Comment définiriez-vous votre voix ?
Je suis une soprano falcon, de Cornélie Falcon, qui était une chanteuse du XIXe siècle qui n’a pas fait une longue carrière, c’est-à-dire une mezzo avec des aigus. Je sens aujourd’hui que ma voix va vers du répertoire plus aigus, notamment en allemand, chez Strauss ou Wagner, mais je prends mon temps avant d’aborder ce répertoire.
Je crois aussi que j’ai un timbre très français tout en étant lyrique. Un type de voix qu’on ne trouve pas toujours pour des personnages comme Marguerite dans La Damnation de Faust ou Mère Marie dans Les Dialogues des Carmélites : des rôles entre mezzo et soprano. C’était par exemple, sans me comparer, le répertoire de Régine Crespin.
Vous avez un rêve comme musicienne ?
J’aimerais énormément chanter à Bayreuth un jour. C’est un rêve. Il n’y a pas eu énormément de français là-bas. Une Vénus de Tanhäuser par exemple, une Sieglinde peut-être un jour.
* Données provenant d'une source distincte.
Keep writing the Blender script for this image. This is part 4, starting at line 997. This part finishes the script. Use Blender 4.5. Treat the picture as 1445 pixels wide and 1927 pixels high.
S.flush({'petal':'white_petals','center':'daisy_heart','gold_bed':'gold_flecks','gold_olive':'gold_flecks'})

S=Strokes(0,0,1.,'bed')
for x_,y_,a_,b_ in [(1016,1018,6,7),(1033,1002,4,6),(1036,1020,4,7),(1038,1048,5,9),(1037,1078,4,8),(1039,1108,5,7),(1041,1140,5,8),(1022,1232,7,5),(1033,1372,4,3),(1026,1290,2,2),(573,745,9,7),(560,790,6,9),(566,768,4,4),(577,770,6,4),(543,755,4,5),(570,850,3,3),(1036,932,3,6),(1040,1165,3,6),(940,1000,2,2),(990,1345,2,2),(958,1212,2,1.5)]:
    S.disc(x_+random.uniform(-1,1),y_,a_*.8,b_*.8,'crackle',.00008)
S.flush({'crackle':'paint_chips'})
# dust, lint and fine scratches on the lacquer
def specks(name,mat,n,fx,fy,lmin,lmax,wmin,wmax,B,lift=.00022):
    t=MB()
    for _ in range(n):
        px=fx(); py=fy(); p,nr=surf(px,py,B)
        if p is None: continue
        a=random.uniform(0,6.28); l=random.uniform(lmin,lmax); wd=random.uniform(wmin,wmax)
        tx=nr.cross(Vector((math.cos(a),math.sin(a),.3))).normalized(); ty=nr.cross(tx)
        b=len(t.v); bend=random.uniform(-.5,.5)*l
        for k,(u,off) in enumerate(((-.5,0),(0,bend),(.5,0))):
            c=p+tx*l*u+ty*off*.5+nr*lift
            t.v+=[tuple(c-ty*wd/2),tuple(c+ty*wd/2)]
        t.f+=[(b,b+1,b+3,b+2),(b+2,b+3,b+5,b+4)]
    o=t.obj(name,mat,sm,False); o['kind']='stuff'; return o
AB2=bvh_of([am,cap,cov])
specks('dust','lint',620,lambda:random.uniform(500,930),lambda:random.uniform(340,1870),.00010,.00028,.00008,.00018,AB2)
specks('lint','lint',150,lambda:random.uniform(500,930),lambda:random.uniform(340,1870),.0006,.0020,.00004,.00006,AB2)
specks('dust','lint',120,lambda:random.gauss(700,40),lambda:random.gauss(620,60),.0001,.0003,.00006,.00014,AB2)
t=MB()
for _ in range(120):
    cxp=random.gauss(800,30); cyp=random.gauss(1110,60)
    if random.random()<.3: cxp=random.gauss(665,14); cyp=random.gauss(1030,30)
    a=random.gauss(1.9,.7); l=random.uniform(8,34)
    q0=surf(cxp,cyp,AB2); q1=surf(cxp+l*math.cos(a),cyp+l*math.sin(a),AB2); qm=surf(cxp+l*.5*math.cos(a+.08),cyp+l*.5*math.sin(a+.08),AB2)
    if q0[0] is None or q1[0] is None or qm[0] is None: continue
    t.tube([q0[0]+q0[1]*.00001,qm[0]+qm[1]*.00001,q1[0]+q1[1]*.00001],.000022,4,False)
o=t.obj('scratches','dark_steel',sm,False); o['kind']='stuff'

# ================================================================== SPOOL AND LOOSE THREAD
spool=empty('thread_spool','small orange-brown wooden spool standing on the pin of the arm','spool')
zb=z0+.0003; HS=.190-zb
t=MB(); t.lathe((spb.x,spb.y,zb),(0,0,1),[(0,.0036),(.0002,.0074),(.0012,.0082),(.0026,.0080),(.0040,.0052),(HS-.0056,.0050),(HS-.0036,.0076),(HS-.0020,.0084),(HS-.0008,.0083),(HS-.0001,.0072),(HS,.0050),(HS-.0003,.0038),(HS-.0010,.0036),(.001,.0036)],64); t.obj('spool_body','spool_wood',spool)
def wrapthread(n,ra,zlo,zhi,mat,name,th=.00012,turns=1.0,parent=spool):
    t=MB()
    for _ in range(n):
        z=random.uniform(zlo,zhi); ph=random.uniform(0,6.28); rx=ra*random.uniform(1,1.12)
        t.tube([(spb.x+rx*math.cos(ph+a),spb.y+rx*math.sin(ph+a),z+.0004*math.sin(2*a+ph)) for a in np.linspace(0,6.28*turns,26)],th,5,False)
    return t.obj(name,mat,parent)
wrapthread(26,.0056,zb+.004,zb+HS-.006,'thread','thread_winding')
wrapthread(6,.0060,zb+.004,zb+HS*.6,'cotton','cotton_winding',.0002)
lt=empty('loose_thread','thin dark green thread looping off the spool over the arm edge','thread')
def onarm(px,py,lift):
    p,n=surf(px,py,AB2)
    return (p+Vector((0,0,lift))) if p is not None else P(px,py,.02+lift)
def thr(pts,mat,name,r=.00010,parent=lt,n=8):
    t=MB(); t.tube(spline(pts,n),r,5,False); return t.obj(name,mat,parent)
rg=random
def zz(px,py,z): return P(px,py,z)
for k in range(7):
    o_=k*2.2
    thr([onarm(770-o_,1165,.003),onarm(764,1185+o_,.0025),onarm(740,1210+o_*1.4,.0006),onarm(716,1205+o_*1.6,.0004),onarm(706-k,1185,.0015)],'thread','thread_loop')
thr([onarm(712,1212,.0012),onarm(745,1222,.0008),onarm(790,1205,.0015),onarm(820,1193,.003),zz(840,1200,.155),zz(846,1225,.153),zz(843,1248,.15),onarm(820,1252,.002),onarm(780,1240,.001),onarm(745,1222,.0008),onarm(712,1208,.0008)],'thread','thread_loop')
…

A court terme, chanter sur scène Charlotte dans Werther.
Qu'est ce que ça changerait pour vous d'obtenir cette Victoire de la musique ?
Déjà d’être nominée c’est presque un rêve : ça fait des années que je regarde les Victoires et je me disais, que, de toute façon, je serai trop âgée pour être jamais dans la catégorie révélation. J’espère que ça m’ouvrira les portes de certains théâtre. Et puis ce sont aussi de belles rencontres artistiques : je ne connaissais pas Sarah Aristidou. Il faut y voir un côté convivial même si l’enregistrement est effrayant. On n’a pas le droit à l’erreur, ce qui n’est pas vraiment la réalité du métier : on prend énormément de risques en salle. Mais je vais essayer de m’amuser quand même, sinon je ferais un autre chose.
Un proche, un musicien ou un artiste qui vous a donné envie de faire de la musique ?
C’est un peu cliché, mais Maria Callas. C’est cliché parce que tout le monde l’aime, mais il y a quelque chose d’animal, une évidence quand on l’écoute ou qu’on la voit, parce que c’était aussi une immense actrice. Elena Obratsova aussi, un ovni dans le monde lyrique. Ce sont des voix comme celles-là qui m’ont transpercée d’une certaine façon et qui m’ont donné envie d’y aller. Je pense encore à ma professeure de chant, qui m’a raconté des anecdotes sur sa carrière : ça éveille l’appétit pour la scène, ça donne envie de se lancer soi-même.